Thursday, August 9, 2012

Willow Creek Global Leadership Summit--Condoleezza Rice--No Higher Honor


Getting ready to listen to Condoleezza Rice to see what I can glean to help me lead better for Operation Christmas Child--

How different is it to be in government and out of government?  I can now read the newspaper and know I don't have responsibility for what is happening.

In the past 10 years three big shocks in our society--1) 9/11 --we're now in a different environment of physical insecurity  2) financial and global economic shock of 2008 -- sense of economic insecurity  3) Arab strength -- authoritarianism can never be secure.  Anger is a terrible way to make reform and that's what we're seeing in the middle east.

What we're really seeing is the universality of freedom--no one wants to live in tyranny.  Democracy is the system that is based on not only freedoms but on responsibility.

"My ancestors were, in the constitution, 3/5th of a man."  Democracy requires an understanding that it cannot mean the tyranny of the majority.  If minority rights are not protected the system will not be stable.  Nor can the strong exploit the weak.  Governments can only do so much but they cannot put into the heart of every citizen the belief that there should be no weak links because democracy is only as strong as its weakest link.  The strong have to bring the weak along to be stronger.  If the strong exploit the weak, democracy will not be stable.

Every life is worthy.  In democracy there are no kings and queens, no permanent stations in life.  If every life is worthy, every life is also capable of greatness.  And if every life is capable of greatness we have the responsibility to make sure the opportunity is there.

As Christians, we are equal not only under the law, but under God.  As children of God, no one can be more worthy.  Our Lord Jesus died for each and every one of us.  

The church when it goes out into the world understands it has a responsibility to act as if every life is worthy.  Government cannot deliver compassion.  When she traveled to visit those working with AIDS victims, she saw the compassion of legions of workers delivering compassion.  This has to be the work of people who believe every life is worthy.

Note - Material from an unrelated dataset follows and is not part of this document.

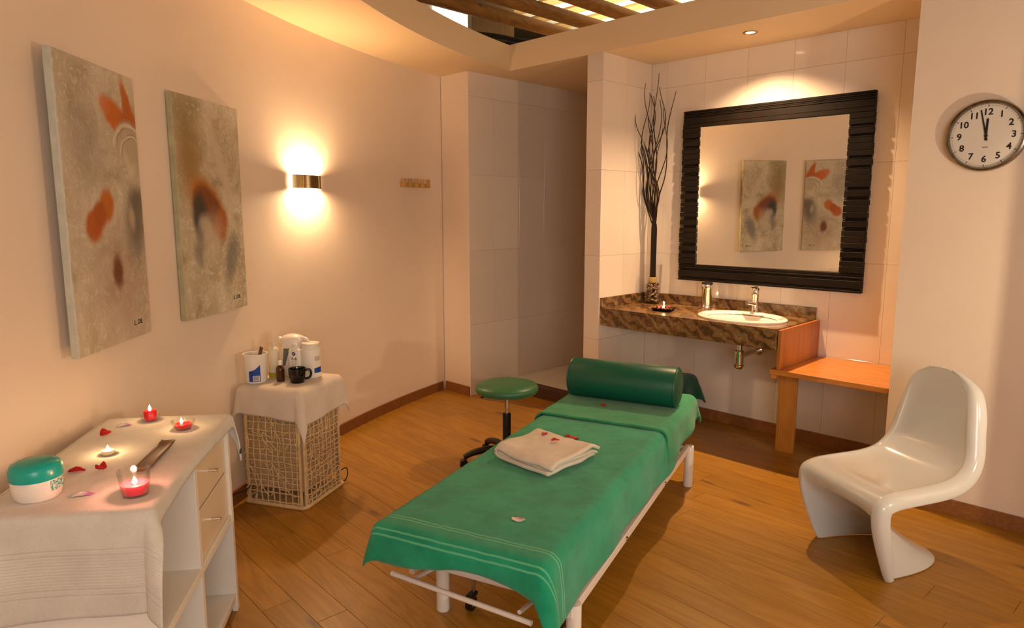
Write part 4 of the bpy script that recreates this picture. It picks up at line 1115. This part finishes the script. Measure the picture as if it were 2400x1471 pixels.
# folded white towel
fw = mat_towel('white_folded_towel', rgb(214, 200, 182), rgb(234, 222, 206), scale=380)
FT = BED(-1.17, 2.69, HB+.011); ft = thing('folded_towel', 'small white towel folded into a thick square on the green towel', 'towel', FT, -BA-math.radians(17))
def layer(zlo, zhi, x0_, x1a, x1b, yw, seed, taper):
    hm = (zhi-zlo)/2; zm = (zhi+zlo)/2
    path = []
    n = 16
    for i in range(n): path.append((x1a+(x0_+hm-x1a)*i/n, zlo))
    for i in range(9):
        a = math.radians(-90-180*i/8); path.append((x0_+hm+hm*math.cos(a), zm+hm*math.sin(a)))
    for i in range(1, n+1): path.append((x0_+hm+(x1b-x0_-hm)*i/n, zhi))
    m = len(path)-1
    def f(u, v):
        i = u*m; k = min(int(i), m-1); t = i-k
        x = path[k][0]*(1-t)+path[k+1][0]*t; z = path[k][1]*(1-t)+path[k+1][1]*t
        y = (v-.5)*2*yw*(1+taper*(x/.17)); edge = 1-max(0, abs(v-.5)*2-.78)/.22*.30
        nz = noise.noise(Vector((x*8+seed, y*8, z*10)))+.35*noise.noise(Vector((x*30+seed, y*30, z*10)))
        zz = (z-.0)*(edge if z > zm else 1)+.011*nz*(z/zhi)
        return Vector((x+.014*noise.noise(Vector((y*9, seed, z*9))), y+.012*noise.noise(Vector((x*9, seed+3, 1))), max(.003, zz)))
    return grid(NB(), 44, 26, f)
o = obj('outer_fold', layer(.008, .068, -.180, .150, .172, .168, .3, .03), fw, ft, smooth=True); addmod(o, 'SOLIDIFY', thickness=.014, offset=-1)
o = obj('inner_fold', layer(.026, .044, -.150, .150, .160, .155, 2.3, .03), fw, ft, smooth=True); addmod(o, 'SOLIDIFY', thickness=.008, offset=-1)
ZF = HB+.011+.076
def bp(lat, lon, z): p = BED(lat, lon, z); return (p.x, p.y, p.z)
petal('red petal on the folded white towel, leftmost of its three', bp(-1.225, 2.80, ZF-.004), .9, .040, .024, .006)
petal('red petal on the folded white towel, front middle of its three', bp(-1.145, 2.735, ZF-.002), .2, .040, .026, .006)
petal('red petal on the folded white towel, rightmost at its rim', bp(-1.115, 2.815, ZF-.006), -.5, .040, .022, .006)
petal('dark red petal on the green towel just behind the folded white towel', bp(-1.147, 2.99, HB+.0115), .5, .038, .03, .010)
petal('small red petal on the green towel in front of the bolster', bp(-1.194, 3.545, HB+.029), .0, .034, .026, .010)
petal('single white petal with violet rim on the green towel', bp(-1.011, 2.08, HB+.0115), 1.2, .036, .05, .004, wp.m)

# ------------------------------------------------------------------ stool
st = thing('swivel_stool', 'round green vinyl swivel stool on black five-star base', 'stool', (-.033, 4.175, 0), math.radians(25))
obj('seat', Lathe([(0, .475), (.15, .475), (.188, .482), (.199, .498), (.199, .512), (.188, .530), (.15, .542), (.08, .548), (0, .549)], seg=56), M['vinyl2'], st, smooth=True)
obj('seat_plate', Lathe([(0, .455), (.05, .455), (.12, .468), (.12, .475), (0, .475)], seg=28), M['black'], st, smooth=True)
a_ = math.radians(190-25); obj('lever', Tube([(.04*math.cos(a_), .04*math.sin(a_), .46), (.13*math.cos(a_), .13*math.sin(a_), .458), (.165*math.cos(a_), .165*math.sin(a_), .458)], [.005, .006, .011], seg=8), M['black'], st, smooth=True)
obj('gas_rod', Lathe([(.014, .33), (.014, .46)], seg=20), M['chrome'], st, smooth=True)
obj('column_sleeve', Lathe([(.014, .345), (.024, .345), (.026, .34), (.026, .10), (.03, .09), (0, .09)], seg=24), M['black'], st, smooth=True)
obj('hub', Lathe([(0, .075), (.045, .075), (.05, .085), (.045, .12), (.028, .135), (0, .135)], seg=24), M['black'], st, smooth=True)
for k in range(5):
    a_ = math.radians(192-25+72*k); d_ = Vector((math.cos(a_), math.sin(a_), 0))
    pts = catmull([tuple(d_*.02+Vector((0, 0, .105))), tuple(d_*.12+Vector((0, 0, .115))), tuple(d_*.22+Vector((0, 0, .098))), tuple(d_*.275+Vector((0, 0, .072)))], 5)
    lg = obj('leg', Tube(pts, [.026-.009*i/(len(pts)-1) for i in range(len(pts))], seg=10), M['black'], st, smooth=True)
    q = d_*.275; s = Vector((-d_.y, d_.x, 0))
    obj('caster', Tube([q+s*-.02+Vector((0, 0, .026)), q+s*.02+Vector((0, 0, .026))], .026, seg=18), M['black'], lg, smooth=True)
    obj('caster_hood', Tube([q+s*-.021+Vector((0, 0, .036)), q+s*.021+Vector((0, 0, .036))], .024, seg=14), M['black'], lg, smooth=True)

# ------------------------------------------------------------------ white moulded chair
rows = [  # centre(y,z)  edge(y,z)  half width  lip
 ((-.452, .884), (-.448, .878), .050, .2), ((-.451, .872), (-.444, .850), .104, .5), ((-.448, .840), (-.438, .808), .142, .8), ((-.442, .758), (-.425, .718), .166, 1),
 ((-.436, .664), (-.412, .624), .182, 1), ((-.428, .578), (-.402, .545), .197, 1), ((-.410, .503), (-.376, .486), .210, 1), ((-.358, .440), (-.322, .446), .216, 1),
 ((-.270, .407), (-.240, .428), .219, 1), ((-.165, .395), (-.140, .422), .221, 1), ((-.060, .396), (-.050, .418), .223, 1), ((.028, .403), (.028, .411), .224, 1),
 ((.088, .388), (.088, .388), .224, 1), ((.098, .350), (.110, .342), .223, 1), ((.055, .308), (.106, .275), .220, 1), ((-.022, .260), (.088, .205), .216, 1),
 ((-.112, .200), (.064, .140), .212, .9), ((-.208, .132), (.040, .082), .209, .75), ((-.312, .062), (.019, .036), .206, .6), ((-.420, .003), (.0, .002), .205, .45)]
def chair_mesh():
    C1 = catmull([r[0] for r in rows], 3); E1 = catmull([r[1] for r in rows], 3)
    Hw = catmull([(r[2], r[3]) for r in rows], 3); n = len(C1); nt = 24
    bm = NB(); V = []
    for i in range(n):
        cy_, cz_ = C1[i]; ey, ez = E1[i]; hw, lip = Hw[i]
        a = E1[max(i-1, 0)]; b = E1[min(i+1, n-1)]; ty, tz = b[0]-a[0], b[1]-a[1]; L = math.hypot(ty, tz) or 1; ny, nz = tz/L, -ty/L
        row = []
        def lp(s):
            out = []
            for (ox, on) in ((.020, .004), (.036, .016), (.042, .036), (.043, .060)):
                out.append(Vector((s*(hw+ox*(.45+.55*lip)), ey+ny*on*lip, max(.001, ez+nz*on*lip))))
            return out
        row += lp(-1)[::-1]
        nexp = 2.0 if i < n*.62 else 2.5
        for k in range(nt+1):
            ph = -PI/2+PI*k/nt; sx_ = math.copysign(abs(math.sin(ph))**(2/nexp), math.sin(ph)); g = 1-abs(math.cos(ph))**(2/nexp)
            row.append(Vector((hw*sx_, cy_+(ey-cy_)*g, max(.001, cz_+(ez-cz_)*g))))
        row += lp(1)
        V.append([bm.verts.new(p) for p in row])
    for A, B in zip(V, V[1:]):
        for k in range(len(A)-1): bm.faces.new((A[k], A[k+1], B[k+1], B[k]))
    return bm
ch = obj('moulded_chair', chair_mesh(), M['chair'], None, (1.575, 2.985, 0), math.radians(105.4), smooth=True)
ch.data.polygons.foreach_set('use_smooth', [True]*len(ch.data.polygons))
tag(ch, 'glossy white one-piece S-curved plastic chair in front of the clock wall', 'chair')
addmod(ch, 'SOLIDIFY', thickness=.009, offset=0.); addmod(ch, 'SUBSURF', levels=1, render_levels=2)

# ------------------------------------------------------------------ small stool with dark green towel behind the table head
sg = thing('wooden_stool', 'low wooden stool half hidden behind the bolster', 'stool', AB(-2.69, 4.34), RW)
obj('seat', Box(-.16, .16, -.15, .15, .345, .375, bev=.006), M['benchwood'], sg)
for sx in (-1, 1):
    for sy_ in (-1, 1): obj('leg', Tube([(sx*.15, sy_*.13, 0), (sx*.13, sy_*.115, .345)], .018, seg=10), M['benchwood'], sg, smooth=True)
gt3 = mat_towel('dark_green_towel', rgb(4, 62, 44), rgb(10, 84, 60), scale=400)
bm = drape(-.165, .165, -.155, .155, .392, .05, (.17, .19, .19, .15), res=(40, 40), wave=.008, wfreq=30, flare=.3, seed=3.3, rough=.006)
cloth('dark_towel', bm, gt3, 'crumpled dark green towel behind the bolster near the mirror wall', 'towel', AB(-2.69, 4.34), RW, .014)

# ------------------------------------------------------------------ lamp standing to the right, outside the photograph
LP = AB(.55, 2.85)
lm_ = thing('floor_lamp', 'short floor lamp with a light-blocking dish right of the clock wall', 'floor lamp', LP)
obj('base', Lathe([(0, 0), (.12, 0), (.12, .015), (.02, .025), (0, .025)], seg=28), M['steel'], lm_, smooth=True)
obj('pole', Lathe([(.010, .02), (.010, .93), (.03, .95), (0, .95)], seg=14), M['steel'], lm_, smooth=True)
obj('light_block_dish', Lathe([(0, .95), (.03, .955), (.075, .985), (.075, .988), (.03, .960), (0, .958)], seg=32), M['white'], lm_, smooth=True)  # dish added below the bulb to keep its light off the near floor
l = D.lights.new('floor_lamp_bulb', 'POINT'); l.energy = 62; l.color = (1, .76, .50); l.shadow_soft_size = .035
o = D.objects.new('floor_lamp_bulb', l); COL.objects.link(o); o.parent = lm_; o.location = (0, 0, 1.03)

It is important to deliver compassion but the best thing you can do is to give them control of their own future by giving them the chance to be educated.  John Wesley Rice Sr. (her grandfather) saved and went to a Presbyterian college.  He was told he could get a scholarship if he became a Presbyterian minister so that's what he decided to be.  And that decision to do what he needed to become educated changed his life and the lives of his family.

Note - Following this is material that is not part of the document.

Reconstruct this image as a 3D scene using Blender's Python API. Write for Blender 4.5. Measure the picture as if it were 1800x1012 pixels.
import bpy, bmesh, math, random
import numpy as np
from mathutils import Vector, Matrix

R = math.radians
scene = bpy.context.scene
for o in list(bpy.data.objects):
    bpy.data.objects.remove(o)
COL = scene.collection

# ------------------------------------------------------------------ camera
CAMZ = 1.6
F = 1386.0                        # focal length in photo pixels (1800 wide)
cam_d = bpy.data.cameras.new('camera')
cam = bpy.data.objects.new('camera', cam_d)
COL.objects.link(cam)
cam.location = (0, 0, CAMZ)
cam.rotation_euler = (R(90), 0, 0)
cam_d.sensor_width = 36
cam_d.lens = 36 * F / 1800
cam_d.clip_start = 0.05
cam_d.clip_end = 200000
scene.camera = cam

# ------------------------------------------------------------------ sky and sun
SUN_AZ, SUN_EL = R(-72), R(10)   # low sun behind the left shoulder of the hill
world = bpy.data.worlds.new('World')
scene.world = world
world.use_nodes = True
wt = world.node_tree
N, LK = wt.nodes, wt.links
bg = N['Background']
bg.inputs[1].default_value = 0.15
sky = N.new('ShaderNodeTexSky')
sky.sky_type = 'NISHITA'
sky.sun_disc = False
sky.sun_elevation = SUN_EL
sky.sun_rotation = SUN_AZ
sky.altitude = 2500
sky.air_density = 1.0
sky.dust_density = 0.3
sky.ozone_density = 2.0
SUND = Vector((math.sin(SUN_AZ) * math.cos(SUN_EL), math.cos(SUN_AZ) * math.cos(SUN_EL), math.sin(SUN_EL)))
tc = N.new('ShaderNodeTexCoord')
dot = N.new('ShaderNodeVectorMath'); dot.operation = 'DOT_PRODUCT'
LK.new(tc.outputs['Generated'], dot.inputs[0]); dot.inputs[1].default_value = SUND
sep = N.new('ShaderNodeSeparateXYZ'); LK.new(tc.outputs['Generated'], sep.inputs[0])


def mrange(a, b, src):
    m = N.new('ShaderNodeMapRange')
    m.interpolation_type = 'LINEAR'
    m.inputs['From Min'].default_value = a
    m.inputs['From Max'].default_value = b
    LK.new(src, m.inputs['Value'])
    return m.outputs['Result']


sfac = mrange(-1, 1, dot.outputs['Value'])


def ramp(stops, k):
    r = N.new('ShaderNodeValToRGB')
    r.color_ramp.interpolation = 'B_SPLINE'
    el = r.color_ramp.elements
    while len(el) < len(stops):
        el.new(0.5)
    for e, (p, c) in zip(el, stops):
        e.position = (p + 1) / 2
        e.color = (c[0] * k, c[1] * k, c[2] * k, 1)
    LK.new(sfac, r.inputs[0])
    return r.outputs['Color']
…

If you are fortunate enough to lead in challenging times, it's important to realize that there are dangers but there's so much opportunity.  The opportunity to lead carries many responsibilities and one is to help people see their own leadership potential.  We have a model of this in Christ Jesus who called ordinary people to establish His church.  Can we do any less than help others become leaders?  They must see in you the possibility of a better future.  Leaders must be persistent optimists.

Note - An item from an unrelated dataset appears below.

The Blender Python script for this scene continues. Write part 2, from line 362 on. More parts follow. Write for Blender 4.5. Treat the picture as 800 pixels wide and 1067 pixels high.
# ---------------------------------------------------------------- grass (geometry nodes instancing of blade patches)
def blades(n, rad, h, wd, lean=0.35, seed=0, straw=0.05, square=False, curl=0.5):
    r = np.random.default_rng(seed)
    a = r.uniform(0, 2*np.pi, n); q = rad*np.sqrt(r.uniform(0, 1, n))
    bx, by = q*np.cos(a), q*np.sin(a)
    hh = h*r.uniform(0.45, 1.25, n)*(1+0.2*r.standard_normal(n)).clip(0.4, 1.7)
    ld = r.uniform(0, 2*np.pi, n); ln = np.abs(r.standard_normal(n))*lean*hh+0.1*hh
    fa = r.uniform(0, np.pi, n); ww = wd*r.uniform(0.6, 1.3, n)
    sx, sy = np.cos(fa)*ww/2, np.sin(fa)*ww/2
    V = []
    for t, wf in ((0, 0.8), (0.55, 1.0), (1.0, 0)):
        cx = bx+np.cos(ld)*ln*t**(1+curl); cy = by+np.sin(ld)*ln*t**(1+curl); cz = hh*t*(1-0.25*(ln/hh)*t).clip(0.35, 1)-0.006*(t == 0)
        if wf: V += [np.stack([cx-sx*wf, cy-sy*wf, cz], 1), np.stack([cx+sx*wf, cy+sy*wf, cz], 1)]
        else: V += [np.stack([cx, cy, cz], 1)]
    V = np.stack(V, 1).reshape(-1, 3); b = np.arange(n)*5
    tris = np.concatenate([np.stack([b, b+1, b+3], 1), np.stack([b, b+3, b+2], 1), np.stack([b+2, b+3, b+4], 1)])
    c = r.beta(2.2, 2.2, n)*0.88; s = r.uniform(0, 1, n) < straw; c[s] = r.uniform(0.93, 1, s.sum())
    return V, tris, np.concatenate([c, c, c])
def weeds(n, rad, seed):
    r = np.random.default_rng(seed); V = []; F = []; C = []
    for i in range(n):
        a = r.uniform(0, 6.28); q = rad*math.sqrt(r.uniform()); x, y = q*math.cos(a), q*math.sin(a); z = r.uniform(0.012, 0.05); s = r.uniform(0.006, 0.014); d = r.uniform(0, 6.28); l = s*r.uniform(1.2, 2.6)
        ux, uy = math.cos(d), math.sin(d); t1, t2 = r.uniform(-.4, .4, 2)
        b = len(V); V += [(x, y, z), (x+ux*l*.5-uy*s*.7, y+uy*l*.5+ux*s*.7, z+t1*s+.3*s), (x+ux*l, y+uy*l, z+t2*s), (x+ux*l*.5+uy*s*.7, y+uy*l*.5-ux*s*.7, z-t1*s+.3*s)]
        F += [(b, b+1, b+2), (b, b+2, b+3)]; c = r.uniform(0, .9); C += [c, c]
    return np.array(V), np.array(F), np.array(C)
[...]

How do you remain optimistic in difficult time?  Keep perspective about what hard circumstances really are.  Imagine what it was like to lead after World War II?

Out of struggle, comes victory.  That is the central message of our Christian faith--that after Friday there would be Sunday.  It's a privilege to struggle.  When you're not struggling you think it's your own hard work that will overcome.  But when you're drive to your knees because you have nowhere else to go, you come to a peace that passes understanding.

How could a man in a jail cell in South Africa have a vision for a multi-ethnic South Africa?  How could a Polish shipyard worker somehow believe that he could overthrow Communism by climbing a fence?  How could a little girl who grows up in segregated Birmingham, AL become the Secretary of State?  Somehow things that one day seemed impossible can seem inevitable.   They were not inevitable, they were the work of people who sacrificed everything for a principle.  They were people who never accepted the world as it is but worked for the world as it should be.  That is the true calling of leaders.

I am grateful for the prayers of so many and most of all I am grateful for the faith of my father and my mother that gave me a foundation to take on the challenge of leadership.

Together we make the world not as it is, but as it should be.